In all their calculations, there was one variable the employers could never quite account for. They could never quite comprehend workers’ empathy and compassion for each other, in a word—solidarity.
At the gathering in Liverpool, leaders of docker unions around the world recommitted themselves to each other and the international movement to keep our ports union and safe. We have a common understanding of what we are up against, the globalized forces seeking to eliminate strong, unionized port workers. And we are using that knowledge and new technologies to globally organize and protect ourselves.
The ILWU has been in the forefront of this international docker organizing. We belong to both the International Transport Workers’ Federation (ITF) and the International Dockworker Council (IDC), solidifying our network of support. We are doing what we need to do to be prepared for our 2008 negotiations.

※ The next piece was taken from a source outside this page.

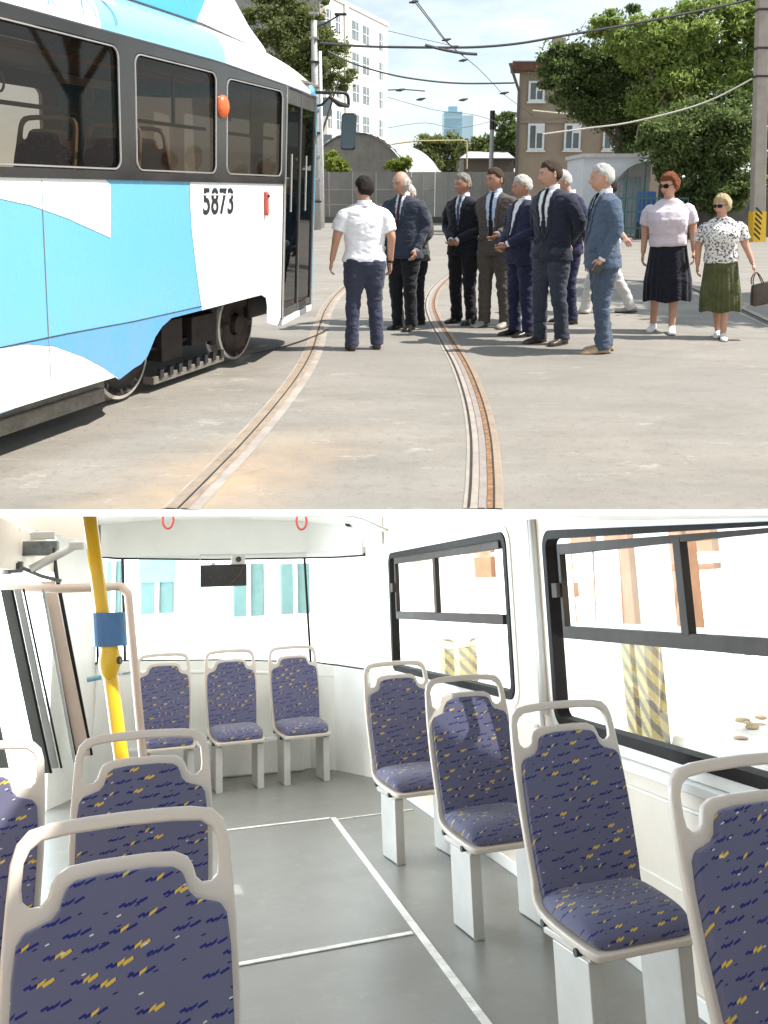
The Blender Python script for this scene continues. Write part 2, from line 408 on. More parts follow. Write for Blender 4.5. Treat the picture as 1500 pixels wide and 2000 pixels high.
def hole(P,W_,clip=None,m=0): 
    H=rrect(W_[0],W_[1],W_[2],W_[3],.09)
    return [P(p,min(q,clip(p)-.02) if clip else q,0) for p,q in H]
mb=MB()
yv=[-1.2,0,1,2,3,4,YA]
# the near wall: its top edge runs just above the window
mb.poly([PA(-1.2,0,0),PA(YA,0,0),PA(YA,zcut(YA)+.0,0)]+[PA(y,zcut(y),0) for y in (3.5,2.5,1.2,0,-1.2)],[hole(PA,NW,zcut)])
mb.poly([PBm(YA,0,0),PBm(YA+LB,0,0),PBm(YA+LB,2.3,0),PBm(5.9,2.2,0),PBm(YA,zcut(YA),0)],[hole(PBm,FW)])
mb.build('panel',wallm,wallr,solid=.05,off=1,weld=True)
window_fill(wallr,PA,*NW,4.20,3.10,1.715,1.315,zcut)
window_fill(wallr,PBm,*FW,7.16,6.16,1.79,1.36)
mb=MB(); mb.bx(WX-.035,WX-.001,-1.2,YA,.775,.815); mb.bx(WX-.018,WX-.001,-1.2,YA,.0,.07); mb.bx(WX-.012,WX-.001,-1.2,YA,.70,.712); mb.build('ledge',wallw,wallr,bevel=.008,seg=3)
mb=MB(); 
for a,b_,z0,z1,d in((YA,YA+LB,.80,.835,.03),(YA,YA+LB,0,.07,.018)):
    mb.add([PBm(a,z0,.001),PBm(b_,z0,.001),PBm(b_,z1,.001),PBm(a,z1,.001),PBm(a,z0,d),PBm(b_,z0,d),PBm(b_,z1,d),PBm(a,z1,d)],[(0,1,2,3),(4,5,6,7),(0,1,5,4),(1,2,6,5),(2,3,7,6),(3,0,4,7)])
mb.build('ledge',wallw,wallr,bevel=.006)
mb=MB(); mb.tube([PA(4.47,.9,.012),PA(4.47,1.3,.014),PA(4.47,zcut(4.47)-.02,.012)],.022,8); mb.tube([PA(4.53,.1,.008),PA(4.53,1.3,.01),PA(4.53,zcut(4.5)-.02,.008)],.012,8); mb.build('pillar_trim',wallw,wallr,smooth=True)
for yy in(.4,1.6,2.85,3.95):
    mb=MB(); mb.bx(WX-.003,WX-.0005,yy-.004,yy+.004,.08,.70); mb.build('panel_joint',steel,wallr)
mb=MB(); mb.bx(WX-.004,WX-.0005,-1.2,YA,.40,.406); mb.build('panel_joint',wallw,wallr)
# rear wall, curved corner, wide rear window
rear=thing('rear_wall','white rear wall of the saloon with a wide three-pane rear window','wall',ROOM)
RP_=[(-.90,7.75),(-.62,8.45),(-.45,8.6),(.4,8.66),(1.28,8.62),(1.50,8.42),(1.70,7.95),(1.757,7.46)]
ZB=[1.00,1.03,1.03,.99,.93,.90,.88,.88]; ZT=[1.96,1.95,1.94,1.91,1.90,1.89,1.88,1.88]
mb=MB()
def seg_(i,z0,z1,z2,z3,mi=0,d=0):
    a=RP_[i]; b_=RP_[i+1]; mb.add([(a[0],a[1]+d,z0),(b_[0],b_[1]+d,z1),(b_[0],b_[1]+d,z2),(a[0],a[1]+d,z3)],[(0,1,2,3)],mi)
for i in range(7):
    if i==0 or i==6: seg_(i,0,0,2.35,2.35)
    else: seg_(i,0,0,ZB[i+1],ZB[i]); seg_(i,ZT[i],ZT[i+1],2.35,2.35)
mb.build('panel',wallw,rear,solid=.04,off=-1,weld=True)
mb=MB(); 
for i in range(2,6):                                     # ledge under the window
    a=Vector((*RP_[i],ZB[i]-.1)); b_=Vector((*RP_[i+1],ZB[i+1]-.1)); mb.tube([a-Vector((0,.03,0)),b_-Vector((0,.03,0))],.02,8)
mb.build('ledge',wallw,rear,smooth=True)
fr=MB()
for i in range(1,6):
    a=RP_[i]; b_=RP_[i+1]
    for Z,r in((ZB,.013),(ZT,.017)): fr.tube([(a[0],a[1]-.01,Z[i]),(b_[0],b_[1]-.01,Z[i+1])],r,6)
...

But our employers are relentless. They have no intention of conceding our victories and trying to peacefully co-exist.
As we have seen with the recent attacks on our Chilean brothers in the Port of Iquique, as we have seen in the latest attempt to privatize the European Union countries’ docks and the Dutch government’s moves to eliminate union dockers’ rights and jobs, as we have seen in the continuing moves of the Australian government to outlaw unions, they are not letting up. And neither will we.